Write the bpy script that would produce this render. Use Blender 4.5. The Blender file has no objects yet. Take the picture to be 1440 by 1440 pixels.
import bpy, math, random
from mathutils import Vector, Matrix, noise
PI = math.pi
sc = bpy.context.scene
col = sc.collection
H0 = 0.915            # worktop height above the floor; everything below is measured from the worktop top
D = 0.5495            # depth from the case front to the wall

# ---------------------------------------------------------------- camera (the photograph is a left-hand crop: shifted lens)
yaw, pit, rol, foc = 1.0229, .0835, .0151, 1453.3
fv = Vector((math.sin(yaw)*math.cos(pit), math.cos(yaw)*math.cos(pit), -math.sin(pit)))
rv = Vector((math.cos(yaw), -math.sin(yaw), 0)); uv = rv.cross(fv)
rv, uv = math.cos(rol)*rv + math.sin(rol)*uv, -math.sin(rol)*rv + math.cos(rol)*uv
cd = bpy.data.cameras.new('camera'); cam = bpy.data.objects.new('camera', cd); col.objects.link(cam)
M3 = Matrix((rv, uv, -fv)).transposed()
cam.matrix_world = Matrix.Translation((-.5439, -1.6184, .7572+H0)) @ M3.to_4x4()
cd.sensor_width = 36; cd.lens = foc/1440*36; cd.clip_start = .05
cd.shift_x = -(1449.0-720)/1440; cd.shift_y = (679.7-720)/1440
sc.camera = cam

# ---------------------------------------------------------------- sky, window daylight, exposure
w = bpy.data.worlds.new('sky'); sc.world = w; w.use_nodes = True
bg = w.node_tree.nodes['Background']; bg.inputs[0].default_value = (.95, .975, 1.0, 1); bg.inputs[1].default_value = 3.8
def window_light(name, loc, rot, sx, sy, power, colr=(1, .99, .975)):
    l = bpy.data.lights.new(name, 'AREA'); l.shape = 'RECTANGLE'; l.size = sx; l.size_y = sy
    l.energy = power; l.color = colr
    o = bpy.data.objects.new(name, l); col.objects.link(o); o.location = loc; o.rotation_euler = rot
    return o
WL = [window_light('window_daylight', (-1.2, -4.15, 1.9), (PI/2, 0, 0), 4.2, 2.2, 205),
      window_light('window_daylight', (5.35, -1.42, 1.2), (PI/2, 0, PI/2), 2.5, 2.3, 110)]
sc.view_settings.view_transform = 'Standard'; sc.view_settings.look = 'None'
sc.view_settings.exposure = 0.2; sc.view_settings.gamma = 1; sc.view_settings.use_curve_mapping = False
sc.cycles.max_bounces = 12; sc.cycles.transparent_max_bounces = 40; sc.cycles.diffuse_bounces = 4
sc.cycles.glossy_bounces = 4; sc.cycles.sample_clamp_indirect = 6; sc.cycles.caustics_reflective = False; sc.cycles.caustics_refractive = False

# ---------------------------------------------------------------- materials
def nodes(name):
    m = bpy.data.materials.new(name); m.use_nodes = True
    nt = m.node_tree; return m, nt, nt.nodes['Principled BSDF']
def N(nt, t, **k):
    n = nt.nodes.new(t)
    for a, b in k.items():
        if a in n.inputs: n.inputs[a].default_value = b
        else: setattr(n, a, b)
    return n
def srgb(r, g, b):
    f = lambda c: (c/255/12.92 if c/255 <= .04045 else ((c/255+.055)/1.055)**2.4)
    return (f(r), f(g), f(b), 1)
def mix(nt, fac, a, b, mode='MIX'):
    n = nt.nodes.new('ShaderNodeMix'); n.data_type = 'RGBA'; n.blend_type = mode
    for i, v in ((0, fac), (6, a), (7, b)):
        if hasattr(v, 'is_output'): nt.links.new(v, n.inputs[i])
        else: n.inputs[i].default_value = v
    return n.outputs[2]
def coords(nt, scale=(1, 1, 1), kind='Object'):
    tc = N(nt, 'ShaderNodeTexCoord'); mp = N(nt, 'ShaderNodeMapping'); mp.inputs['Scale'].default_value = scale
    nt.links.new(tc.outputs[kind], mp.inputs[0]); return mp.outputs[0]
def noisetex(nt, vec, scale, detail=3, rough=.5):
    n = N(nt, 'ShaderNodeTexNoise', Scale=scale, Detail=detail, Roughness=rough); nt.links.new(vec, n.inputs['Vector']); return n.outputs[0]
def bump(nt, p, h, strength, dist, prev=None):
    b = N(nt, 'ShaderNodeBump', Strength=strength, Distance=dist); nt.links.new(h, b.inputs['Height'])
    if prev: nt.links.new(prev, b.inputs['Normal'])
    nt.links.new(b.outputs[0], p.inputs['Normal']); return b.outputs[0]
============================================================
● Written problem: Quote exactly the first line of the data and every line after it through the one holding "to the wall".

● Exercise output:
Write the bpy script that would produce this render. Use Blender 4.5. The Blender file has no objects yet. Take the picture to be 1440 by 1440 pixels.
import bpy, math, random
from mathutils import Vector, Matrix, noise
PI = math.pi
sc = bpy.context.scene
col = sc.collection
H0 = 0.915            # worktop height above the floor; everything below is measured from the worktop top
D = 0.5495            # depth from the case front to the wall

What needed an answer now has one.